▶ Source excerpt
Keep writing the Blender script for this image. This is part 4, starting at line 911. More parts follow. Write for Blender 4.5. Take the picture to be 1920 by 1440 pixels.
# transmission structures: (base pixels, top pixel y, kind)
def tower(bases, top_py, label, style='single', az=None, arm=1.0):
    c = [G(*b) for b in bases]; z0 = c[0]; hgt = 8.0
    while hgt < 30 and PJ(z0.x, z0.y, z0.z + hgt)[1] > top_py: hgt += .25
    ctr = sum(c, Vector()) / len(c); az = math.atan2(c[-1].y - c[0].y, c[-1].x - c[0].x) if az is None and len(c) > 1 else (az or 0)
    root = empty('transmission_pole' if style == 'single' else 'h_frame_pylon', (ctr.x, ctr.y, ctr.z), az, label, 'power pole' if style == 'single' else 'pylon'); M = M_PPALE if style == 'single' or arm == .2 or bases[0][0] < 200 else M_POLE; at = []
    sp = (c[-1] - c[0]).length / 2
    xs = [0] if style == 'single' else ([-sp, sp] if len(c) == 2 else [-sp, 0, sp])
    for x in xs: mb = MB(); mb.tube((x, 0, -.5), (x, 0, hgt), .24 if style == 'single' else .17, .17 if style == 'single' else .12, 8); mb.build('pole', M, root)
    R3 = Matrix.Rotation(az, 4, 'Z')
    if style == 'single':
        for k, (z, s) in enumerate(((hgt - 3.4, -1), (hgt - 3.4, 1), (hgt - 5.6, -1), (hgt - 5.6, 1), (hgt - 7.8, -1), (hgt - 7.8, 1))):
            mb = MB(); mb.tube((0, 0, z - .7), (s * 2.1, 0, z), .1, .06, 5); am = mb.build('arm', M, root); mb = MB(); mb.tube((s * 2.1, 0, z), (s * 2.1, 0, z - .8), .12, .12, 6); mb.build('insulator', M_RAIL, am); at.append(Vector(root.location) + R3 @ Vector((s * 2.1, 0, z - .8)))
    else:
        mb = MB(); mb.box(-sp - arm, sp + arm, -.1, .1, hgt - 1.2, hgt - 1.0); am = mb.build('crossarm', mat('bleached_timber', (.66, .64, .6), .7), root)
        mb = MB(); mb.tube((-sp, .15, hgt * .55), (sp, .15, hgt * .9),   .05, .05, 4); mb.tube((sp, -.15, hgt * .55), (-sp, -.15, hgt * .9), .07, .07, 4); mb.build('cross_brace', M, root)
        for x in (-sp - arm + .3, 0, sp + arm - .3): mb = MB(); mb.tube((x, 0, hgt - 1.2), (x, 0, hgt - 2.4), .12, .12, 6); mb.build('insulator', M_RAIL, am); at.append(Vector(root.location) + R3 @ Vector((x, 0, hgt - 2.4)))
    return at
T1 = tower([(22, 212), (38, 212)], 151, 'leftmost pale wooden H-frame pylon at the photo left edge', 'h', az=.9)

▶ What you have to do
Copy every line of the data that holds the string "pixels".

▶ Solution for this task
Keep writing the Blender script for this image. This is part 4, starting at line 911. More parts follow. Write for Blender 4.5. Take the picture to be 1920 by 1440 pixels.
# transmission structures: (base pixels, top pixel y, kind)